King Jigme Singye Wangchuck's favourite quip is that "Gross National Happiness" counts more than "Gross National Product" - and that, for the Bhutanese, includes mouth-searing food prepared over a wood fire. The kingdom is utterly remote, tucked between China and India with no railway and few roads. The 42-year-old monarch lives by choice in a log cabin for respite from his four wives.
Until recently, when Indian produce began to be trucked into Thimphu's market, virtually all the greens came from the local rainforest. These delicacies range from fiddlehead ferns, bamboo shoots, or Cymbidium orchid buds to chantarelle and shitake mushrooms, wild honey, rhododendron tea and fried hornet grubs.
Kinley Dorje, editor of Thimphu's sole newspaper, never misses the Saturday market - the gossip hot-spot for most of Thimphu's 50,000 inhabitants. I tag along to check how much the city has changed since my 1992 visit, when the population was only 30,000.

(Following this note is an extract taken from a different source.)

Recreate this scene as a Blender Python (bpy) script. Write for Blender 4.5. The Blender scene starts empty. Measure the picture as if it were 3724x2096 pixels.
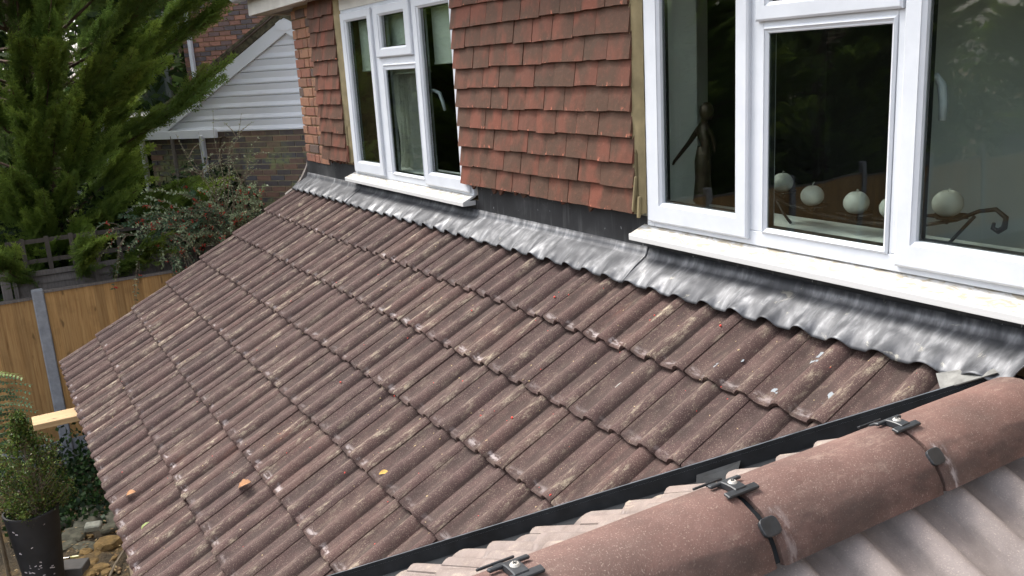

Grey chunks of dried yak cheese are still strung up and black nests of dried riverweed are piled high beside mounds of apples. But there is also evidence of nouvelle cuisine - fresh carrots and cauliflowers which are considered exotic. Dishes made from chicken and fish, a change from the usual fatty pork or dried yak meat, are becoming popular. But most Bhutanese still balk at mild green peppers from across the border - "Might as well be eating a cucumber," said one disgusted shopper.
All the men at market appeared to be wearing dressing gowns. Mr Dorje explained that Bhutanese men continue to use the goh - a short warrior's robe without pockets and with turned-back sleeves. It is worn by royal decree to preserve the traditions of Druk Yul, the Land of the Thunder Dragon. Women wear a longer wrap, cinched in the middle.
In warm autumn sunshine, most men slip out of their sleeves and tie them round their waists, exposing T-shirts with trendy logos. A few wear designer sunglasses.
Everyone chats over the grain and spices, and nobody bargains. Seeking some Mitsutaki mushrooms, the truffle-like fungi so coveted by the Japanese, I get sidetracked by a vendor hawking a stack of bones for beating tantric drums. A peasant woman takes my money and casually deposits it into a bowl fashioned from a human skull.
Mr Dorje sees I'm alarmed and steers me back to his car. "For dinner tonight, how do you feel about fish?" he asks. His friend, Tashi, meets us on a grassy riverbank. Bhutanese traditionally spurn finned creatures in the kitchen. But he's arranged for a couple of spare rods to hook succulent brown trout. As a clutch of Buddhist schoolboys gawk at the spectacle, we pull out a dozen trout in an hour.
"You want to try trout Bhutanese style?" Mr Dorje asks, "All chopped up with chilli?" We insist on grilling the fish whole, with butter and garlic, but Mr Dorje peps up the flavour with his home-made pickle, a tangy but piquant mash of Szechuan pepper, sour green tomatoes and chilli.
"What's the point of eating if you don't sweat?" he says between bites.